Clinton campaign spokesman Howard Wolfson declined to respond to Cassidy's claim, saying only that the campaign had conducted a background check of Hsu, who has emerged in the last three years as one of the Democratic Party's biggest fundraisers.

Hsu, 56, has contributed or raised more than $1.2 million for Clinton and other Democrats, but has become a source of embarrassment since The Times revealed in late August that he was a fugitive wanted on a 15-year-old bench warrant stemming from an early 1990s investment fraud case. He called the matter a misunderstanding, then failed to show at a San Mateo County hearing and was rearrested last week in Colorado after falling ill there on an eastbound train.

A spokesman for Hsu had no comment when asked about the FBI's interest in Hsu's current business.
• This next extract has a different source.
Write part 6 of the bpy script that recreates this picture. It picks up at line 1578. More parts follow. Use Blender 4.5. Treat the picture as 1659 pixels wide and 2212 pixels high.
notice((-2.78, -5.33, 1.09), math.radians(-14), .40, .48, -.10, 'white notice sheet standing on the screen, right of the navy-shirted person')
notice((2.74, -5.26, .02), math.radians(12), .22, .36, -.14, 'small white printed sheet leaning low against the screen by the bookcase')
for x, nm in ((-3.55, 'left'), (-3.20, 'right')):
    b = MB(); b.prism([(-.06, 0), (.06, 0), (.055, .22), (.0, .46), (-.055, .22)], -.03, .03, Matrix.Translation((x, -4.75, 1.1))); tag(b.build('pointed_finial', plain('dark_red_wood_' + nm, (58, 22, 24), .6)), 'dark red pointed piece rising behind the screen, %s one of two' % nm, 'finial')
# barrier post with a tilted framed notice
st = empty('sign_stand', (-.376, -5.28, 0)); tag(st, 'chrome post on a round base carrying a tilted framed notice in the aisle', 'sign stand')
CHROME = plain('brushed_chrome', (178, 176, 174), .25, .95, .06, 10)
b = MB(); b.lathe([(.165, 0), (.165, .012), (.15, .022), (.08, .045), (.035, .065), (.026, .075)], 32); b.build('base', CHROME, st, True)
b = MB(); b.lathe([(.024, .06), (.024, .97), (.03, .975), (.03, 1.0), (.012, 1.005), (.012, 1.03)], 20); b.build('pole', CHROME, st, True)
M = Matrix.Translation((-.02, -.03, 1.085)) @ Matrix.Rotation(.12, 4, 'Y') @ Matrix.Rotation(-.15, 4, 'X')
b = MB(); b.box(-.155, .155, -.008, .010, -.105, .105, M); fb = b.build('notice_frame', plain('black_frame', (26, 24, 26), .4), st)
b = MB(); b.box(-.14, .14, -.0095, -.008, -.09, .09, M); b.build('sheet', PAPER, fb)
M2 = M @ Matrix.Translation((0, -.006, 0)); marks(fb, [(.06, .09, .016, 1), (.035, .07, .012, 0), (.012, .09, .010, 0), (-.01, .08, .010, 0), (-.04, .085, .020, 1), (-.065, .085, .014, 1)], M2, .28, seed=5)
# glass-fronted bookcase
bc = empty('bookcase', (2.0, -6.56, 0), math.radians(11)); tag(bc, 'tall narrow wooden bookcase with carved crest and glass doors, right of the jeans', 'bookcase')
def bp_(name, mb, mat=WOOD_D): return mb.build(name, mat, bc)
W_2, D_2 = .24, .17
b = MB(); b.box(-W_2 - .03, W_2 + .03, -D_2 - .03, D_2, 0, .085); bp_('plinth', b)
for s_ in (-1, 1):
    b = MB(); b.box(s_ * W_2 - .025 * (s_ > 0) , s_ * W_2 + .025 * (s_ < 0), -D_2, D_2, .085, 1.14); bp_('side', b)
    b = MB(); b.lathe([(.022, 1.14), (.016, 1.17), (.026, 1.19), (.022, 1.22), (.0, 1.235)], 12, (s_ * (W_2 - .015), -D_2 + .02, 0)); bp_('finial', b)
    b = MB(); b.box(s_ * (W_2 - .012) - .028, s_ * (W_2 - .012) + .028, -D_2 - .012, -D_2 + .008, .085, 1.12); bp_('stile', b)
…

An FBI official also declined to comment.

Since Hsu's arrest, there has been much speculation about the source of his wealth and how he was able to put together a broad network of donors, many of whom had never given to political campaigns. Investigators are looking into whether several of the donors who appeared to be of modest means contributed their own money to the candidates or were reimbursed, which would violate federal campaign law.

Investigators as well as investors are questioning whether Hsu's current business was a legitimate bridge-loan investment pool, as those involved were told, or a Ponzi scheme.

Hsu, a self-described apparel executive, appears to have operated the investment business for at least four years under such names as Next Components and Components Ltd., according to sources.